Lo que es más importante: contra la idea habitual de que -a diferencia de la postura rival- la concepción deliberativista ofrece una noción ingenua o no realista de la democracia, los deliberativistas proponen un ideal regulativo desde donde critican las injusticias que la visión agonista avala. En efecto, en su preocupación por lograr un diálogo inclusivo, la democracia deliberativa pone un acento especial en las voces que hoy no se escuchan; aquellas que hoy son ignoradas, silenciadas o encerradas por el poder.
Para el agonismo, en cambio, lo que cuentan son los poderosos, los que -según la retórica del poder dominante- “juegan en primera”. Todos los demás, los de la segunda o la tercera división, los que quedaron al margen, no cuentan, salvo cuando su presencia conviene o converge con los intereses de los poderosos. El agonismo es el que hoy nos pregunta “cuántos votos tenemos” para ver si nos reconoce como iguales. Es el que repudia o se burla de las críticas de los más débiles, desafiándolos a que “formen un partido político” y “ganen las elecciones”.
La visión de los deliberativistas es exactamente la contraria. Los deliberativistas entienden que las decisiones que afectan a todos son responsabilidad de todos, y no de la elite que “conduce” al país. Los deliberativistas consideran que una decisión no es legítima cuando no cuenta con el respaldo efectivo de “todos los afectados”, incluyendo de modo especial a las voces actualmente inaudibles: las protestas y las luchas de tantas minorías que hoy resisten el avance de los agronegocios, los proyectos megamineros o los arreglos en torno a las fuentes energéticas, con que los gobiernos trafican desde el poder.
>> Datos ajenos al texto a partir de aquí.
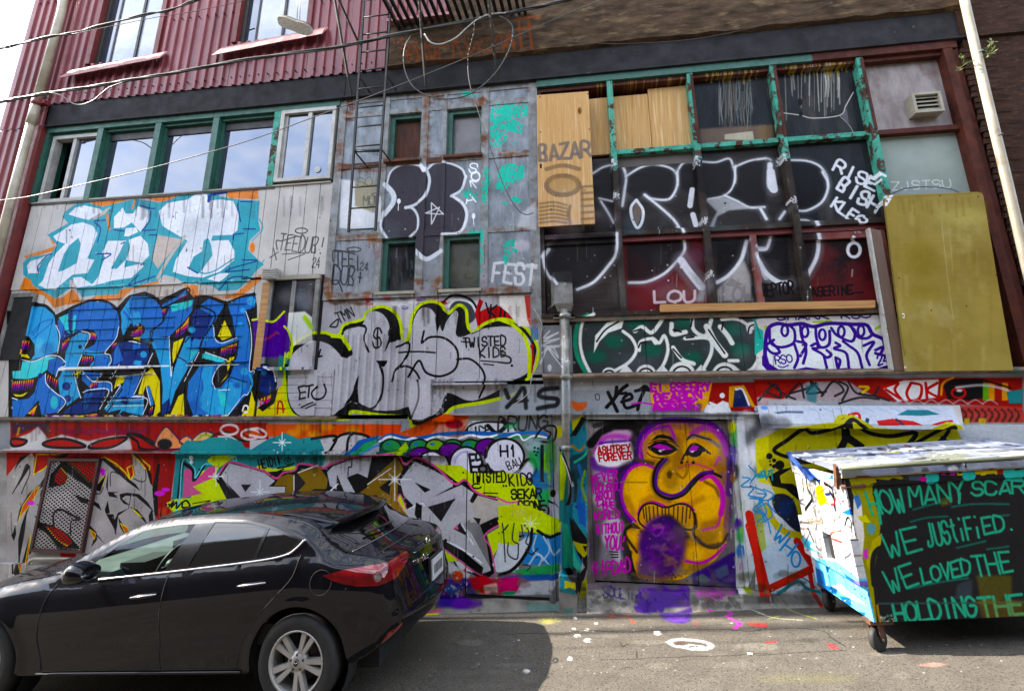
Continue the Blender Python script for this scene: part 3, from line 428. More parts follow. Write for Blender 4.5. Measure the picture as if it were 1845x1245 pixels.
def paint_board():
    FS.d = .15
    for _ in range(34):
        x, y = random.uniform(880, 1600), random.uniform(180, 1200); S('B4', random.uniform(6, 30), random.choice([(176, 164, 108), (126, 106, 44), (150, 132, 70)]), [(x, y), (x+random.uniform(-6, 6), y+random.uniform(60, 300))], 24, random.uniform(.1, .3))
    S('B4', 5, (190, 178, 122), '1250,330 1290,700 1330,1000', 4, .5); S('B4', 4, (190, 178, 122), '1300,350 1330,700', 4, .4); B('B4', (122, 104, 30), 1120, 600, 110, 130, 120, .5); B('B4', (124, 108, 40), 1150, 820, 130, 60, 100, .4); B('B4', (168, 156, 98), 1400, 300, 180, 60, 100, .5)
    for i in range(26): S('B4', 3, (180, 168, 110), [(950, 440+i*18), (1560, 425+i*18)], 3, random.uniform(.05, .22), smooth=False)
    S('B4', 8, (60, 52, 26), '858,190 960,1000 1000,1245', 4, .5, smooth=False); S('B4', 6, (84, 74, 34), '870,176 1520,144', 4, .5, smooth=False)
    for x, y in ((880, 200), (1500, 168), (960, 720), (1620, 700), (1240, 160), (1420, 910), (1180, 940)): B('B4', (70, 62, 36), x, y, 6, 6, 2)
    PO('B4', (226, 222, 206), '982,960 998,960 1000,992 986,992', 1); B('B4', (50, 44, 26), 990, 976, 4, 8, 1)
    FL('B4', [(96, 82, 34), (190, 180, 130)], '880,180 1680,1230', 90, 1.5, 4, .5)
    for _ in range(16): x, y = random.uniform(900, 1500), random.uniform(160, 200); S('B4', 14, (110, 94, 36), [(x, y), (x+8, y+random.uniform(20, 120))], 12, .3, taper=.6)
    FS.d = .115
    for x, y in ((275, 660), (600, 640), (280, 900), (610, 880)): B('A3', (70, 54, 36), x, y, 5, 5, 2)
    B('A3', (120, 84, 44), 545, 755, 14, 24, 5); B('A3', (90, 60, 30), 545, 757, 6, 10, 2); PO('A3', BK, '274,1115 288,1115 288,1145 274,1145', 2); FL('A3', [(120, 92, 54), (96, 70, 40)], '260,640 620,1240', 26, 2, 5, .5)
    for _ in range(20): x = random.uniform(262, 625); S('A3', random.uniform(3, 8), (170, 126, 74), [(x, 640), (x+3, 1240)], 6, random.uniform(.1, .35), smooth=False)
    FS.d = -.11
    for _ in range(30): x = random.uniform(640, 1270); S('A3', random.uniform(3, 10), random.choice([(160, 112, 60), (220, 184, 130)]), [(x, 560), (x+4, 1010)], 6, random.uniform(.15, .4), smooth=False)
    FS.d = 0

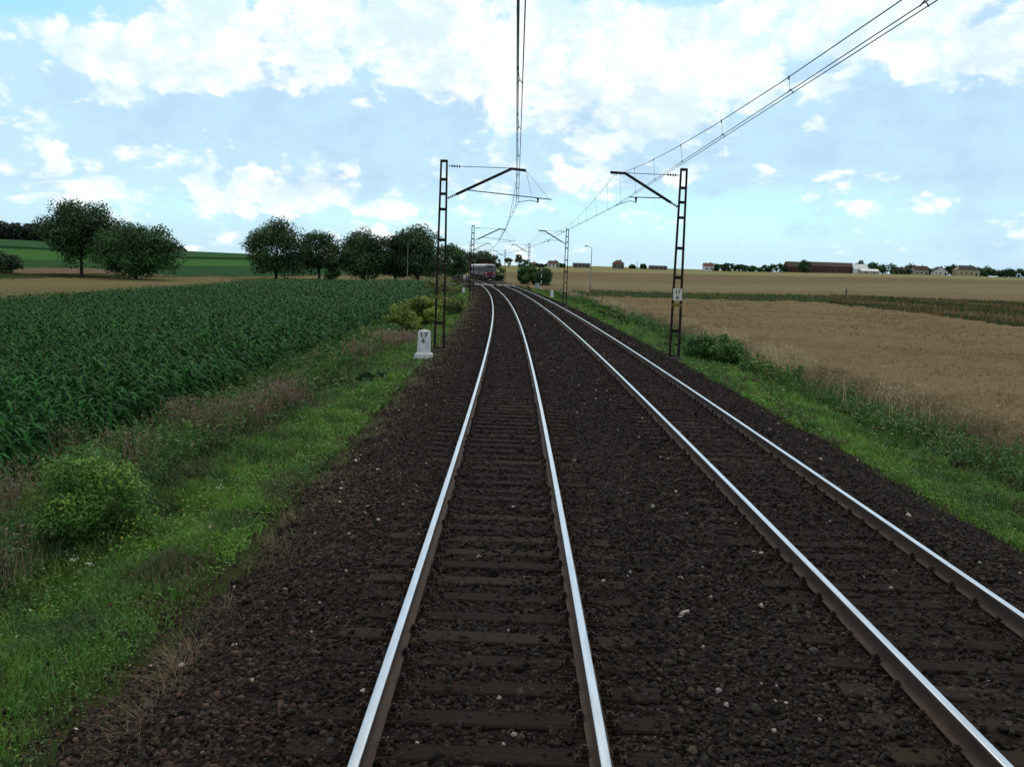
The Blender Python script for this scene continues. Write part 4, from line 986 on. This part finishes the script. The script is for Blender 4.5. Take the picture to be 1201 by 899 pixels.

Afortunadamente, el tiempo del agonismo se agota. Quienes defendemos la democracia deliberativa debemos prepararnos para afrontar el reto enorme que representan las sociedades más injustas, más desiguales, menos fraternas, que el agonismo nos deja.
(Publicado originalmente en Clarín el 26 de febrero de 2014 y reproducido con permiso de los autores).